With Tailwind, I can quickly translate what I want to see into class names: Blue button with white text and shadow on hover? <class="bg-blue-500 text-white hover:shadow">! The grammar is so simple that you will know 80% of the utility classes after a couple of hours. Some critics say that you loose consistency, but that does not happen to me as I use components (Vue, Laravel, Tailwind config) whenever I feel that I have a lot of repeating patterns.
I am a stereotypical backend developer with little experience implementing custom design, before Tailwind I was using stock bootstrap.
I am building my first product using this tool and after I get over first hurdles everything went smoothly. Tutorials on their homepage are pure gold and helped me going. Also take a look on youtube channels of Tailwind authors (Refactoring UI), those are great.

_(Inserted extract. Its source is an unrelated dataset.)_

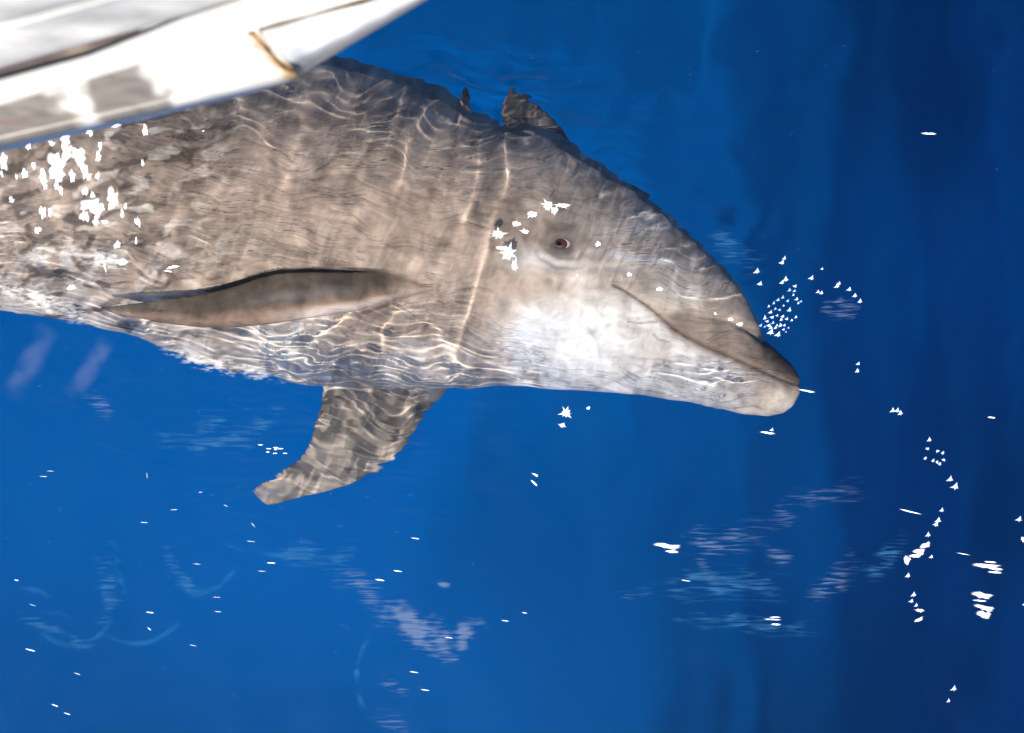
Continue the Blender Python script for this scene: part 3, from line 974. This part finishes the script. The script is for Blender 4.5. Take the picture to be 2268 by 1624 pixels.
film('froth where the belly cuts the surface at the left edge', [(-30, 630), (60, 655), (150, 688), (215, 712)], 32, M_froth, 21)
film('broken froth along the belly under the near flipper', [(340, 745), (420, 790), (520, 815), (640, 835)], 26, M_froth, 22)
film('bright patch on the left flank above the flipper tip', [(60, 555), (150, 560), (230, 575), (320, 600)], 30, M_froth, 23)
film('grey painted reflection on the water between flank and flipper tip', [(70, 640), (230, 655), (380, 645), (480, 628)], 16, M_grey, 24)

M_arc = film_mat('ripple_highlight_film', (0.02, 0.13, 0.31), (14, 50, 1), 0.1, 0.40, 0.75, 0.55, 0.20)  # lighter tone of the ripple rings painted as thin films
ARCS = [('uppermost arc of the ring at the lower left', 240, 1262, 34, 60, -2.4, -0.5), ('second arc of the ring at the lower left', 240, 1278, 30, 52, -2.3, -0.3),
        ('third arc of the ring at the lower left', 246, 1300, 26, 46, -2.3, -0.2), ('fourth arc of the ring at the lower left', 252, 1322, 26, 44, -2.2, 0.0),
        ('deep bowl shaped ripple left of the lower left ring', 160, 1330, 95, 100, 0.4, 2.6), ('second bowl shaped ripple right of the lower left ring', 440, 1225, 85, 88, 0.3, 2.7),
        ('wide bowl shaped ripple highlight under the lower left ring', 300, 1310, 120, 115, 0.5, 2.2), ('faint arch beneath the tip of the far flipper', 590, 1130, 110, 40, -2.9, -0.3),
        ('long bowl ripple highlight beneath the far flipper', 620, 1160, 150, 70, 0.3, 2.8), ('ripple highlight arch at the left edge', 20, 1340, 100, 40, -1.6, -0.1),
        ('big faint ring round the lower reflection spot', 860, 1500, 70, 110, 1.8, 4.5), ('ripple arch left of the bright thick streak', 70, 1400, 110, 50, -1.5, 0.1)]
for lab, cx, cy, rx, ry, a0, a1 in ARCS:
    pts = [(cx + rx * math.cos(a), cy + ry * math.sin(a)) for a in np.linspace(a0, a1, 14)]
    film(lab, pts, 9.5, M_arc, 30, 'painted ripple arcs', 60, 8)


def Z4(u, v): return ((1200 + 0.4002 * u) * 0.9072, (400 + 0.4002 * v) * 0.9072)
def Z6(u, v): return ((1700 + 0.548 * u) * 0.9072, (900 + 0.548 * v) * 0.9072)
def Z7(u, v): return ((0.548 * u) * 0.9072, (900 + 0.548 * v) * 0.9072)
def Z8(u, v): return ((850 + 0.3968 * u) * 0.9072, (1150 + 0.3968 * v) * 0.9072)
def Z2(u, v): return ((0.4002 * u) * 0.9072, (300 + 0.4002 * v) * 0.9072)


rnd = random.Random(5)
DELTA = [(0.42, -1.0), (0.60, -0.35), (0.72, 0.10), (0.95, 0.42), (0.45, 0.42), (0.10, 0.78), (-0.08, 0.40), (-0.50, 0.50), (-1.0, 0.42), (-0.5, 0.12), (-0.1, -0.25), (0.18, -0.60)]


def outline(shape, w, h):
    if shape == 'delta':
        return [(x * w * rnd.uniform(0.85, 1.1), y * h * rnd.uniform(0.85, 1.1)) for x, y in DELTA]
    if shape == 'star':
        n = rnd.choice((7, 8, 9)); out = []
        a0 = rnd.uniform(0, 6)
        for i in range(2 * n):
            r = rnd.choice((0.75, 0.9, 1.0, 1.45)) if i % 2 == 0 else rnd.uniform(0.45, 0.75)
            a = a0 + math.pi * i / n
            out.append((r * w * math.cos(a), r * h * math.sin(a)))
        return out
    if shape == 'shard':
        top = [(-1.0, -0.35), (-0.72, -0.75), (-0.2, -0.95), (0.3, -0.7), (0.95, -0.8)]
        right = [(1.12, -0.35), (0.86, -0.1), (1.05, 0.15), (0.75, 0.4), (0.85, 0.7)]
        bot = [(0.5, 1.0), (0.1, 0.7), (-0.15, 0.85), (-0.5, 0.25), (-0.85, 0.15)]
        return [(x * w * rnd.uniform(0.88, 1.12), y * h * 1.35 * rnd.uniform(0.8, 1.2)) for x, y in top + right + bot]
    if shape == 'streak':
        n = 8; top, bot = [], []
        for i in range(n + 1):
            x = -1 + 2 * i / n
            e = max(0.25, 1 - abs(x) ** 6)
            top.append((x * w, -h * e * rnd.uniform(0.6, 1.2))); bot.append((x * w, h * e * rnd.uniform(0.6, 1.2)))
        return top + bot[::-1]
    n = 26; out = []
    ph = [rnd.uniform(0, 6.28) for _ in range(4)]
    for i in range(n):
        a = 2 * math.pi * i / n
        r = 1 + 0.18 * math.sin(2 * a + ph[0]) + 0.16 * math.sin(3 * a + ph[1]) + 0.14 * math.sin(5 * a + ph[2]) + 0.12 * math.sin(7 * a + ph[3])
        out.append((r * w * math.cos(a), r * h * math.sin(a)))
    return out


def splat(name, x, y, w, h, shape='drop', ang=0.0, mat=None, label=None, cat=None, group=None, lift=0.003, th=None):
    pts = []
    g = 1.35 if shape in ('drop', 'shard', 'star') else 1.15
    for dx, dy in outline(shape, w * g, h * g):
        pts.append((x + dx * math.cos(ang) - dy * math.sin(ang), y + dx * math.sin(ang) + dy * math.cos(ang)))
    z = surf_z(x, y) + lift
    t = th if th else min(w, h) * S * 0.55
    o = lens_mesh(name, pts, z, t, mat or M_white, None, 3, True)
    return meta(o, label, cat, group)


# bubbles in front of the snout
G1 = 'air bubbles in front of the snout'
dense = [(1640, 985), (1665, 940), (1680, 960), (1700, 905), (1720, 850), (1745, 830), (1775, 815), (1710, 935), (1740, 925), (1755, 890),
         (1780, 865), (1805, 835), (1815, 890), (1840, 800), (1850, 745), (1815, 770), (1845, 775), (1860, 825), (1885, 840), (1870, 850),
         (1855, 935), (1830, 955), (1800, 945), (1775, 930), (1765, 950), (1690, 985), (1715, 970), (1740, 985), (1665, 995), (1700, 1000),
         (1730, 1000), (1760, 985), (1785, 985), (1810, 1000), (1780, 1010), (1795, 1025), (1730, 885), (1690, 870)]
for u, v in dense:
    x, y = Z4(u, v)
    r = rnd.uniform(3.4, 6.6)
    splat('air_bubble', x, y, r, r * rnd.uniform(0.8, 1.2), 'delta', rnd.uniform(-0.4, 0.4), rnd.choice((M_bub, M_bub, M_dim)), 'small white triangular bubble in the dense cluster touching the forehead tip', 'bubble', G1)
for u, v, r, lab in [(1700, 1025, 10, 'large white bubble at the bottom left of the dense cluster by the snout'),
                     (1745, 1040, 9, 'large upright bubble lowest in the dense cluster by the snout')]:
    x, y = Z4(u, v); splat('air_bubble', x, y, r, r, 'delta', 0.1, M_bub, lab, 'bubble', G1)
for u, v, r, lab in [(1615, 655, 9, 'single triangular bubble above the forehead tip'), (1635, 730, 8, 'bubble just below the single one above the forehead tip'),
                     (1785, 575, 6, 'upper of the two topmost bubbles'), (1770, 600, 8, 'lower of the two topmost bubbles'),
                     (1790, 705, 9, 'bubble right above the dense cluster with another overlapping it'), (1770, 722, 7, 'bubble overlapped by the one right above the dense cluster'),
                     (1950, 695, 8, 'slanting bubble right of the dense cluster'), (2015, 640, 4, 'tiny bubble high right of the dense cluster'),
                     (1990, 780, 6, 'left bubble of the pair right of the dense cluster'), (2010, 787, 6, 'right bubble of the pair right of the dense cluster'),
                     (2105, 745, 8, 'first bubble of the row running down to the right'), (2118, 730, 6, 'bubble stuck to the first of the row running down'),
                     (2180, 765, 7, 'second bubble of the row running down to the right'), (2213, 803, 7, 'third bubble of the row running down to the right'),
                     (2245, 838, 7, 'last bubble of the row running down to the right')]:
    x, y = Z4(u, v); splat('air_bubble', x, y, r, r, 'delta', rnd.uniform(-0.2, 0.2), M_bub, lab, 'bubble', G1)
# trail of bubbles down the right side
G2 = 'bubbles trailing down the right side'
for u, v, r, lab in [(715, 10, 7, 'bubble at the top of the right hand trail'), (720, -22, 6, 'bubble above the top of the right hand trail'), (873, 186, 8, 'left bubble of the three by the level streaks'),
                     (893, 186, 8, 'middle bubble of the three by the level streaks'), (907, 198, 8, 'right bubble of the three by the level streaks'),
                     (1036, 317, 7, 'lone bubble under the level streaks'), (1128, 492, 9, 'upper of the pair midway down the trail'),
                     (1150, 524, 11, 'lower of the pair midway down the trail'), (1092, 630, 7, 'lone bubble below the midway pair'),
                     (1075, 675, 9, 'upper bubble of the slanting pair'), (1065, 692, 9, 'lower bubble of the slanting pair'), (1030, 740, 8, 'bubble right above the brightest glints'),
                     (1045, 838, 6, 'small bubble right of the brightest glints'), (940, 922, 8, 'bubble just below the brightest glints'), (966, 1007, 8, 'first bubble of the lower string'),
                     (957, 1035, 7, 'second bubble of the lower string'), (978, 1054, 6, 'third bubble of the lower string'), (1145, 1425, 9, 'bubble alone near the bottom right corner'),
                     (1122, 1480, 6, 'faint bubble near the bottom right corner'), (1436, 670, 9, 'bubble at the right edge of the picture'), (335, 272, 6, 'bubble above the streak under the chin')]:
    x, y = Z6(u, v); splat('air_bubble', x, y, r, r, 'delta', rnd.uniform(-0.25, 0.25), M_bub, lab, 'bubble', G2)
for u, v in [(1030, 357), (1075, 368), (1098, 376), (1020, 400), (1055, 410), (1073, 417), (1085, 425), (1102, 407)]:
    x, y = Z6(u, v); splat('air_bubble', x, y, 3.2, 3, 'drop', 0, M_pale, 'tiny round bubble in the loose group on the right', 'bubble', 'tiny round bubbles')
# sun glints, painted as bright white pieces lying on the water
G3 = 'bright sun glints built as white pieces'
for u, v, w, h, a, sh, lab in [
    (1018, 790, 22, 9, -0.5, 'shard', 'topmost bright white glint of the left glinting clump'), (990, 816, 24, 11, -0.1, 'shard', 'middle bright glint of the left glinting clump'),
    (972, 835, 24, 7, -0.1, 'shard', 'lower bright glint of the left glinting clump'), (936, 853, 14, 17, 0.3, 'shard', 'hooked bright glint at the foot of the left clump'),
    (998, 1078, 22, 8, 0.0, 'star', 'bright knot of glints low in the left string'), (990, 1120, 18, 7, -0.5, 'shard', 'lowest slanting glint of the left string'),
    (1310, 862, 28, 4, 0.08, 'streak', 'top bright bar of the upper right glinting clump'), (1285, 880, 52, 9, 0.06, 'shard', 'widest bright bar of the upper right glinting clump'),
    (1335, 893, 32, 6, 0.08, 'streak', 'right bright bar of the upper right glinting clump'), (1330, 908, 32, 5, 0.08, 'streak', 'bottom bright bar of the upper right glinting clump'),
    (1268, 1010, 42, 11, 0.12, 'shard', 'top bright glint of the lower right stack'), (1262, 1034, 32, 4, 0.08, 'streak', 'thin second glint of the lower right stack'),
    (1280, 1066, 38, 10, 0.18, 'shard', 'third bright glint of the lower right stack'), (1278, 1098, 28, 13, 0.1, 'shard', 'bottom bright glint of the lower right stack'),
    (955, 638, 52, 3.5, 0.24, 'streak', 'long bright streak with a hooked end on the right'), (1455, 762, 8, 10, 0, 'shard', 'bright glint cut by the right edge'),
    (1458, 1052, 4, 3, 0, 'drop', 'tiny glint at the right edge'), (340, 1118, 40, 3, 0.05, 'streak', 'striped glint lying low in the middle right water'),
    (355, 1140, 24, 6, 0, 'star', 'toothed glint under the striped glint'), (350, 1108, 26, 3, 0, 'streak', 'thin glint above the striped glint'), (1315, 218, 18, 4, 0.1, 'streak', 'dim glint in the dark right water'),
    (1190, 826, 32, 1.3, 0.18, 'streak', 'hair thin streak left of the upper right clump')]:
    x, y = Z6(u, v)
    splat('water_glint', x, y, w * 0.497, h * 0.497 * 0.85, sh, a, M_white, lab, 'glint', G3)
for x, y, w, h, sh, a, lab in [
    (1253, 915, 12, 10, 'star', 0, 'star shaped glint below the throat'), (1245, 943, 7, 5, 'star', 0, 'small star glint under the larger one below the throat'), (1303, 904, 4, 2.5, 'drop', 0, 'tiny glint right of the star glint'),
    (1700, 959, 17, 2.2, 'streak', 0.12, 'white streak on the water under the chin'), (1787, 866, 19, 1.8, 'streak', 0.18, 'white streak touching the snout tip'),
    (2057, 296, 17, 2.2, 'streak', 0.05, 'greenish white streak in the upper right water'), (1183, 1070, 10, 2.0, 'streak', 0.75, 'short slanting streak in the middle of the water'), (1186, 1052, 8, 2.0, 'star', 0.5, 'knotted glint above the short slanting streak'),
    (1475, 1210, 26, 4, 'shard', 0.1, 'upper pale glint of the group right of the middle'), (1488, 1222, 15, 3, 'streak', 0.1, 'lower bright glint of the group right of the middle'), (1608, 999, 1, 1, 'drop', 0, None)]:
    if lab: splat('water_glint', x, y, w, h, sh, a, M_white, lab, 'glint', G3)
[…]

In conclusion I am glad I've taken some time to learn basics, it took me maybe three or four afternoons and now I'm as productive as in Bootstrap + my designs look much much better.
Have you got any links to examples to some of your designs? It sounds like I'm in the boat you've escaped from. I'm a long time back end developer, and the front end is a bit scary. I've been using Bootstrap + jQuery for as long as I can remember, and I've tried to switch to Tailwind + Vue more times than I can remember but always faltered back...
Not yet, it still lives only on my computer, but the designs are still meh or in best case utilitarian. I've started to build this product for exact reason you mentioned: finally build something substaintial with Vue, learn how to work with Webpacker (and other Rails 6 features) and build Flutter app (yet to be done).
I am going to do big rewrite of my saas app this year, this is my attempt to learn couple of new technologies to see if they are fit for me and as a place to make mistakes before coding something I care about.
It does require a bit more setup and getting used to but once you're up to speed you'll be going like a madman.
I highly advise adding PurgeCSS to the build pipeline with Tailwind, it can reduce the output CSS from around 250kB to 15kB for a small website without removing stuff manually from the configuration. The setup is explained in the docs [0].
This is awesome! I recently switched to Tailwind from using Basscss in my projects, and am excited at the ecosystem and amount of support around Tailwind. Tools like this make it easier to introduce newcomers as well.
I built this small tool to create buttons with Tailwind. The buttons can have background and text colors, margins, paddings, rounded corners and shadow.
I find Tachyons better than Tailwind. Much shorter class names and a thought-through system which makes it hard to make bad design. Also setup (there's none) is easier than with Tailwind.
Tachyons certainly is a good alternative. The system is as thought-through as Tailwind's, though there certainly is a bigger ecosystem (tutorials, videos, components) for Tailwind. Also I found it easier to customize and extend Tailwind. And if I don't plan to customize I just use the CDN version which is just one-line. Again, Tachyons is a perfect contender and if Tailwind does not convince you for whatever reason, have a look at Tachyons which has a slightly different philosophy.
My take on this customization: Once you need more use css-in-js libs like emotion. But maybe you like to elaborate with an example you custom stuff works in Tailwind?